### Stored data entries
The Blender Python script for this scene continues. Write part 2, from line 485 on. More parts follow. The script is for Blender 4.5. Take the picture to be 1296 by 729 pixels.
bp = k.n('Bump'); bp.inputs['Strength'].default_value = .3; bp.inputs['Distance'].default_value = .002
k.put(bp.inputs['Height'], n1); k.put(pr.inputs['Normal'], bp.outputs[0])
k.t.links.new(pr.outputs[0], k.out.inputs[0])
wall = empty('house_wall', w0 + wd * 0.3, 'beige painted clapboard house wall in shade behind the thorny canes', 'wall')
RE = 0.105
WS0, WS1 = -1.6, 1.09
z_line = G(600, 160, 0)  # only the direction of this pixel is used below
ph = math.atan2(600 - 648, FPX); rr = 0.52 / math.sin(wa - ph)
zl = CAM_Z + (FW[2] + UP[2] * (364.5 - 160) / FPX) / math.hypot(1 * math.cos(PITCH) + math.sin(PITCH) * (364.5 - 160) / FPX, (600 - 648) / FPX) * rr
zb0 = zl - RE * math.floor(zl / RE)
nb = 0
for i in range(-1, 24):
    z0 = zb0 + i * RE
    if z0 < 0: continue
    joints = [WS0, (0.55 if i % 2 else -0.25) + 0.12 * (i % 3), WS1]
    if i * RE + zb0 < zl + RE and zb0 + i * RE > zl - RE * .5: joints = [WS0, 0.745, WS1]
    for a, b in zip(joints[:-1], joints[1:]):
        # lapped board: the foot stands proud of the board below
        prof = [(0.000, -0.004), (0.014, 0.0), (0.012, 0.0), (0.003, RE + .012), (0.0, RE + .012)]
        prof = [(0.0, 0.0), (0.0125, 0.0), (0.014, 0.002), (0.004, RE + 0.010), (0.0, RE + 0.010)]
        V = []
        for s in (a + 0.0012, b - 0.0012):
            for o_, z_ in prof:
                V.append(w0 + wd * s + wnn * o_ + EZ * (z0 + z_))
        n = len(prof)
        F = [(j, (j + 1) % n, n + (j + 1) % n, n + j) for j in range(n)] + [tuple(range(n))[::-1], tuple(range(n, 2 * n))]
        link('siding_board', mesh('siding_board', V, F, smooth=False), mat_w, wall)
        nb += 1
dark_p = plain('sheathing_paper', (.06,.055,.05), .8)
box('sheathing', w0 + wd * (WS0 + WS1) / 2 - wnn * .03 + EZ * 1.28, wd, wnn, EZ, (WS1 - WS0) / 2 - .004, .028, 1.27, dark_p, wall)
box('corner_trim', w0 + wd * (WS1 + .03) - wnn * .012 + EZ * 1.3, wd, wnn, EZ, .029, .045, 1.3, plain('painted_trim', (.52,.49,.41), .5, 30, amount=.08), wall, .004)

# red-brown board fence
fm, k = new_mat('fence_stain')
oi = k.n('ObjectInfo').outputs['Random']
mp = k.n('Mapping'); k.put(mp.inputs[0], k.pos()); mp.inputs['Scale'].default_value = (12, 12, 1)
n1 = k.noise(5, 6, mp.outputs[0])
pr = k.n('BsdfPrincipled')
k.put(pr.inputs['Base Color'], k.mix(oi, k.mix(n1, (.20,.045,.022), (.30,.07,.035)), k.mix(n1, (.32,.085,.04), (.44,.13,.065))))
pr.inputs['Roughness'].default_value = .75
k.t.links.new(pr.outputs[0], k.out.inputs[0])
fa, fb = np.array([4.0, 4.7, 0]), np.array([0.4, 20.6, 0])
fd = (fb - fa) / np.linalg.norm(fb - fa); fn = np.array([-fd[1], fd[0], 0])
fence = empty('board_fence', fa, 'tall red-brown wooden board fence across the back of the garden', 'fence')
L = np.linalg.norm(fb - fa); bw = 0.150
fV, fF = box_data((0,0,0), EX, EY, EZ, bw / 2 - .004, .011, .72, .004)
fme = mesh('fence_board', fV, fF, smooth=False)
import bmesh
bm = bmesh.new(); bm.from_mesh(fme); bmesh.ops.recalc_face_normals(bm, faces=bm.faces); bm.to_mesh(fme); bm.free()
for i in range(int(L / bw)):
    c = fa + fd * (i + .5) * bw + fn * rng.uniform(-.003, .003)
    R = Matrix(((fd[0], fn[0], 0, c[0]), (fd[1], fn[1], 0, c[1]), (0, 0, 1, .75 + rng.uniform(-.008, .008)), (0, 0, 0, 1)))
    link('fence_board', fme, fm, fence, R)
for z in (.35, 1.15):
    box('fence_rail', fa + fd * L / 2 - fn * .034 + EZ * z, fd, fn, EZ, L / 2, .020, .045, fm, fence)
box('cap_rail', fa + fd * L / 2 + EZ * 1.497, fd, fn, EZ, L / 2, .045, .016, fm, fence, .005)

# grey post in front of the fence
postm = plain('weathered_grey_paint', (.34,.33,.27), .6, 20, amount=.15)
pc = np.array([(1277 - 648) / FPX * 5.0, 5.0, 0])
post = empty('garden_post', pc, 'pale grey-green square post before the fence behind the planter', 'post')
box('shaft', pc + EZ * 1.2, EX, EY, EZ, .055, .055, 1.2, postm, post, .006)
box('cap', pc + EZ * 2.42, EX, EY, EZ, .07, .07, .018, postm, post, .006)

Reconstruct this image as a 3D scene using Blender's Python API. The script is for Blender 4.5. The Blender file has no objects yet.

### WHAT YOU NEED TO DO
Looking at the records above, count the lines where the word "Blender" appears. State only the number.

### EXERCISE OUTPUT
2